De vez en cuando me doy el gusto de debatir con personas que pasan de los 80. Aunque reconozco que es divertido desmontar sus arcaicas teorías mientras se aferran con rabia a argumentos caducos, muchas veces solo escucho callado lo que dicen. Sus anónimas historias, marcadas por un ambiente que huele a guerra y a miseria, narran en primera persona el día a día de individuos corrientes aquejados por infancias rotas, dibujos de bombardeos o parientes desaparecidos. Pero a pesar de que cada uno cuenta su versión de los hechos, todos coinciden en destacar el horror de la posguerra. Los temas más recurrentes de esta lúgubre etapa oscilan entre la educación sexista, con sus máximas y castigos, y las colas para conseguir comida con las cartillas de racionamiento, que ahora son pieza de museo y se guardan como una reliquia. Sin embargo, en el aspecto político todo es mucho más caótico. Debido a las diferentes vivencias y posturas familiares, cada uno define como mejor le viene.
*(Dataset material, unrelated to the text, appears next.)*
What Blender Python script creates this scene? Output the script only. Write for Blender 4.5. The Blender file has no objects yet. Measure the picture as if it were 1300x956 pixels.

Para unos, la guerra y el Franquismo son una moderna tragedia griega en la que perdió la Libertad. Para otros, una etapa dictatorial necesaria para estabilizar la política de España y progresar.
Entre tanto argumento y disputa bilateral, me hicieron falta unas cuantas tardes para darme cuenta de la profunda herida que ha dejado la guerra en este país, un corte profundo en la yugular que aún hoy sigue sangrando. Y es que aunque parezca algo desfasado y obsoleto, aquella época oscura nos ha rentado una herencia que aún hoy nos pesa. Un legado integrado por diferentes aspectos políticos y sociales en torno a un mismo dilema: la España dividida. Todos conocemos el célebre “estas con ellos o con nosotros” que tanto sonó en aquella época donde “no te podías fiar ni de tus amigos”, pero es que ahora igual te sale un roto que un descosido y un tránsfuga te concede una alcaldía en Benidorm o un diccionario de la Academia Histórica te suaviza la figura de Franco. Y claro, se lía.
Como suele ocurrir en estos casos, el legado del que hablamos se ceba con los más vulnerables, que en este asunto quizás sean los jóvenes. Hambrientos de grandes logros y llenos de vitalidad, reviven días aciagos y se convierten en el exponente más alto de aquel recuerdo. No han vivido los tiempos más duros del siglo XX, pero no tienen ningún reparo en pasear con orgullo sus banderas republicanas cada 14 de abril o afirmar convencidos que con Franco se vivía mejor. Como consecuencia, no es que no toleren a ideologías opuestas, es que las ven como enemigas a combatir. Al mismo tiempo, consideran su propia postura como única y genuina. Es esta intolerancia la que nos hace vulnerables ante extremistas y dirigentes cegados por el poder, y también la que contribuye a que una persona, ya sea anónima o no, le deba lealtad a una determinada ideología casi sin saberlo.
No lo parece, pero a usted, lector, sus conocidos le han asociado una ideología, a poder ser “de derechas” o “de izquierdas”. En el momento en el que algo se sale de ese cauce establecido es como si estuviese faltando a sus principios políticos, y entonces se produce la regresión: “¿oye tío, pero tú no eras de derechas/izquierdas?” Es la sombra de tiempos pasados, que planea en secreto sobre la actualidad. Cuesta acostumbrarse a que uno pueda pensar abierta y libremente y a que aunque eche una papeleta de un color en las urnas pueda estar de acuerdo con otro en algunos aspectos. Lo sencillo, lo humanamente natural, es encasillar al individuo. Pero hay que hacer un esfuerzo y pensar un poquito más. No somos personajes planos de historieta, somos seres complejos e impredecibles que se transforman y cambian con el tiempo.
Desde hace ya mucho se discute por el rumbo que España debería tomar. Al tratar este tema aparece el fantasma del Franquismo, que nos persigue y nos vuelve indefensos ante disputas políticas que no llevan a ningún sitio. Olvidamos que, por muy dispares que sean nuestras opiniones, estamos todos en el mismo barco. Cambiar nuestra visión política es esencial para aprender de los demás y quedarnos con lo mejor de cada ideología. Hay que demostrar que los fantasmas no existen, y eso solo podemos hacerlo juntos.